Friday 6 July 2007

DISCIPLINE


This word comes from the Latin “discupulus” that means “student” and is directly referred to the way teachers treat students. After 1960, British and American research showed that mistreating student –as it was formerly practised– did not contribute, at all, with students’ learning. However, teachers must be ready to deal with problem behaviour and keep discipline in the classroom. Three different approaches are found then:
I. Knowing the reasons for such conduct, that is, why it occurs.
This is the stem of the behavioural problem and probably the most important aspect to consider, since it may counter the behaviour from the very beginning.

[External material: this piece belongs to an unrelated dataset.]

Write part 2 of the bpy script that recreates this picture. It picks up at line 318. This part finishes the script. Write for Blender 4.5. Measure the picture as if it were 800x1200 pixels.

Some of the factors that allow for the appearance of problem behaviour are:
Family
Education
Self-esteem
Boredom
External factors
Teacher’s behaviour.

II. How to prevent problem behaviour.
Prevention is always better than the discipline cure. Some actions that a teacher might take are:
- To create a code of conduct where students participate in conforming the rules that everyone agrees to follow.
- To keep his/her and his/her students’ interest and enthusiasm, professionalism, and rapport when performing classroom activities, since a busy and interested student, that considers him/herself responsible of his own learning process is less likely to display problem behaviour.

III. The third approach is the reaction to the problem behaviour that already arose, which some teacher may not know how to handle. Some guidelines are:
- Act immediately. The longer the behaviour remains unchecked, the worse and the more difficult to solve it gets.
- Focus on the behaviour not the pupil. Remember that it is the behaviour that matters and you do not need to humiliate student to make that clear.
- Keep calm and take things forward. The objective is to continue in order to get to another stage in which the conduct disappears.
- Reprimand in private. The student in question will be more likely to admit his behaviour if he is in a confident environment and if he is in a classroom with 30 of his/her classmates.
- Use colleagues and the institution. The teacher may find people with more experience that might have dealt with those matters before and their knowledge would probably be exactly what the teacher needs.